Carlota likes playing games at the local arcade. She has 15 credits to spend, and wants to spend it all playing Accuracy Ball (which costs 1 credit per round) or Dance Fever (which costs 2 credits per round). In how many ways can Carlota spend all 15 credits at the arcade, if she wants to play at least three rounds of each game? (The order in which Carlota plays games matters: Playing Accuracy Ball, then Dance Fever is different from playing Dance Fever, then Accuracy Ball.)
So i thought 15-9 credits to get 6 credits and then arrange them too but also order does matter so im confused.
+2666 There are 4 cases: He plays 3, 4, 5, or 6 rounds of Dance Fever.
For the first case, he plays 3 rounds of Dance Fever and 9 rounds of Accuracy Ball. There are \({12 \choose 3} = 220\) ways to place the Dance Fever, and the remaining spots are Accuracy Ball.
For the second case, he plays 4 rounds of Dance Fever and 7 rounds of Accuracy Ball. There are \({11 \choose 4} = 330\) ways to place the Dance Fever, and the remaining spots are Accuracy Ball.
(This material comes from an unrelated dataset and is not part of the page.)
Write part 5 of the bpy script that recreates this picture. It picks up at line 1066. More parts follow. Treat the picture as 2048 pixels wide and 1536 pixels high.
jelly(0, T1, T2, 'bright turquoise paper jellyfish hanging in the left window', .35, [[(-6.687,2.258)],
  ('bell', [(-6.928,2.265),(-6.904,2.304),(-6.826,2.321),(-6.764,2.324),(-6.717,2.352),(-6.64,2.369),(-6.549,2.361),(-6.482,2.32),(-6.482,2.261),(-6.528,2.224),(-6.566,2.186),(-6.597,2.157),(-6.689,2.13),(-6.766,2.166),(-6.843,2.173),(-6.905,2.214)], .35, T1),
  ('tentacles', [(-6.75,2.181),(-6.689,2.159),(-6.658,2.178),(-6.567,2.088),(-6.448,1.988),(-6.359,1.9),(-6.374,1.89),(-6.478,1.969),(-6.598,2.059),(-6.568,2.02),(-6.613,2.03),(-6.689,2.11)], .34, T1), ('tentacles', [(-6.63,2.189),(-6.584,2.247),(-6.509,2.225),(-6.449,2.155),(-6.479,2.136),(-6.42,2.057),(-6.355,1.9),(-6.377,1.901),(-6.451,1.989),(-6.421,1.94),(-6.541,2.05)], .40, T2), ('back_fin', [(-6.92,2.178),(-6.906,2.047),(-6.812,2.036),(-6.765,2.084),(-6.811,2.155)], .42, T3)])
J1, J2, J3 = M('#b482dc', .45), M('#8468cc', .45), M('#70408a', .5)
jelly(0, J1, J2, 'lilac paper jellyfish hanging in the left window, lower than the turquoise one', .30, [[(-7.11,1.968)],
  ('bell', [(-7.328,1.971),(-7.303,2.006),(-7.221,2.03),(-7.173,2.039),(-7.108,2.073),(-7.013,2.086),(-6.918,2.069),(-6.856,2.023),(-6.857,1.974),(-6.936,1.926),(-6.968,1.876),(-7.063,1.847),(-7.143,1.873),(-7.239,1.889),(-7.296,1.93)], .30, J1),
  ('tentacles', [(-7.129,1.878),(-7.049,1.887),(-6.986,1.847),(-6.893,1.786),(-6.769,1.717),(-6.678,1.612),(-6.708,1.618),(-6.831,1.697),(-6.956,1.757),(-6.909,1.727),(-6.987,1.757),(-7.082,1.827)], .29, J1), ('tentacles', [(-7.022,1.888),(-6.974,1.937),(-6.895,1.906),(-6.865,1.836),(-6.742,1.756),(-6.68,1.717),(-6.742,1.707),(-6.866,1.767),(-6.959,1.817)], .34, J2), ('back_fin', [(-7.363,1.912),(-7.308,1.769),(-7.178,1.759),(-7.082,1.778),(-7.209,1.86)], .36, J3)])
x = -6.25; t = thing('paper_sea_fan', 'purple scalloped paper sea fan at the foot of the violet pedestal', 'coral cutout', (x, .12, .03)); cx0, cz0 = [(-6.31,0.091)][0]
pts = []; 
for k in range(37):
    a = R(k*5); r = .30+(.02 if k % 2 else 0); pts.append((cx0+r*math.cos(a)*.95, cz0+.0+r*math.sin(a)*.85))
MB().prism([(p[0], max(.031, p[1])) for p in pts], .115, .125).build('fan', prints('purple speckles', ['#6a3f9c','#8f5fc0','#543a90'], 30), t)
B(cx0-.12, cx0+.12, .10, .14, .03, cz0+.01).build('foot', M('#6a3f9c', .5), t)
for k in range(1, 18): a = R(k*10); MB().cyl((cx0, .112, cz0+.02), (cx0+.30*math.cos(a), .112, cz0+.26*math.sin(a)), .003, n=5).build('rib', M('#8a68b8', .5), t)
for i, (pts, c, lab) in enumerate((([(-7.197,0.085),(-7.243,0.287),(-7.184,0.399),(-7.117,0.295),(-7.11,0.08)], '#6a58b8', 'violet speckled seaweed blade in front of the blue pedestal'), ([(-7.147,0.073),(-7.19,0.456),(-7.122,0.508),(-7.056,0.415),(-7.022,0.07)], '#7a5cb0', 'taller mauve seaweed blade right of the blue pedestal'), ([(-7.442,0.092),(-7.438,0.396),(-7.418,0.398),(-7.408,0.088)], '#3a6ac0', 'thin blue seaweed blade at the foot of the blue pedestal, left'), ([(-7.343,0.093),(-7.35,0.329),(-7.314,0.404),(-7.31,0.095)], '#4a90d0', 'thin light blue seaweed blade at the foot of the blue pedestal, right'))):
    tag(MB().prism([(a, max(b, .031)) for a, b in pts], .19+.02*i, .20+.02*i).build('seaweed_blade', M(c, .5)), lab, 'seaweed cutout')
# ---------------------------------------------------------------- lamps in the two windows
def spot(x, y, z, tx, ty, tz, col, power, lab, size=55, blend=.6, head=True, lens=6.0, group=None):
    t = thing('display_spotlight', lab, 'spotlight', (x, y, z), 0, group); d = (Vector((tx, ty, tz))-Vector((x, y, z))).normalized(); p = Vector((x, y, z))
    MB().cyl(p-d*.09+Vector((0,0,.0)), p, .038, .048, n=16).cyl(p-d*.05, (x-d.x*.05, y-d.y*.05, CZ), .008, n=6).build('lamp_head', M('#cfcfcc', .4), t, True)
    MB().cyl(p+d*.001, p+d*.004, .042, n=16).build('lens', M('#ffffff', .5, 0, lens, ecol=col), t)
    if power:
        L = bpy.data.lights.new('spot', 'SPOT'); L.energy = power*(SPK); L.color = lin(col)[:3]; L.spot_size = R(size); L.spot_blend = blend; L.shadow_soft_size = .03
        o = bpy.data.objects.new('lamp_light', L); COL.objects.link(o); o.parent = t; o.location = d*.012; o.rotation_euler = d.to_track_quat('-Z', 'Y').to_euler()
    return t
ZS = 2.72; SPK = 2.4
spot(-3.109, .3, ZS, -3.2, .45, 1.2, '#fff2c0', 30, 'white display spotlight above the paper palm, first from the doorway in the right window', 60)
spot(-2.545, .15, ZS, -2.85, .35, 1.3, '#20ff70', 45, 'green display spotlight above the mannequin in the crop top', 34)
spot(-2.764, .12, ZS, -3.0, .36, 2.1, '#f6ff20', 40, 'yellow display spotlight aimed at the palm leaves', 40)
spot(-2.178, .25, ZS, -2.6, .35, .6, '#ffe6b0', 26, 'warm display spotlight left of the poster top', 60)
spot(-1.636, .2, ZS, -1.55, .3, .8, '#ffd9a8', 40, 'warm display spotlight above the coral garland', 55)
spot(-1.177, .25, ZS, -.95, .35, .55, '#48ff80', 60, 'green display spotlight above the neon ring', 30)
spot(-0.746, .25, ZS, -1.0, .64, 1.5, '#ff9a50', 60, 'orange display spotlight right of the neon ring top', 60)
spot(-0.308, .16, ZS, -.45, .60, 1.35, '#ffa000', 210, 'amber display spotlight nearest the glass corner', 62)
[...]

For the third case, he plays 5 rounds of Dance Fever and 5 rounds of Accuracy Ball. There are \({10 \choose 5} = 252\) ways to place the Dance Fever, and the remaining spots are Accuracy Ball.
For the final case, he plays 6 rounds of Dance Fever and 3 rounds of Accuracy Ball. There are \({9 \choose 6} = 84\) ways to place the Dance Fever, and the remaining spots are Accuracy Ball.
So, there are \(220 + 330 + 252 + 84 = \color{brown}\boxed{886}\) ways.
I think...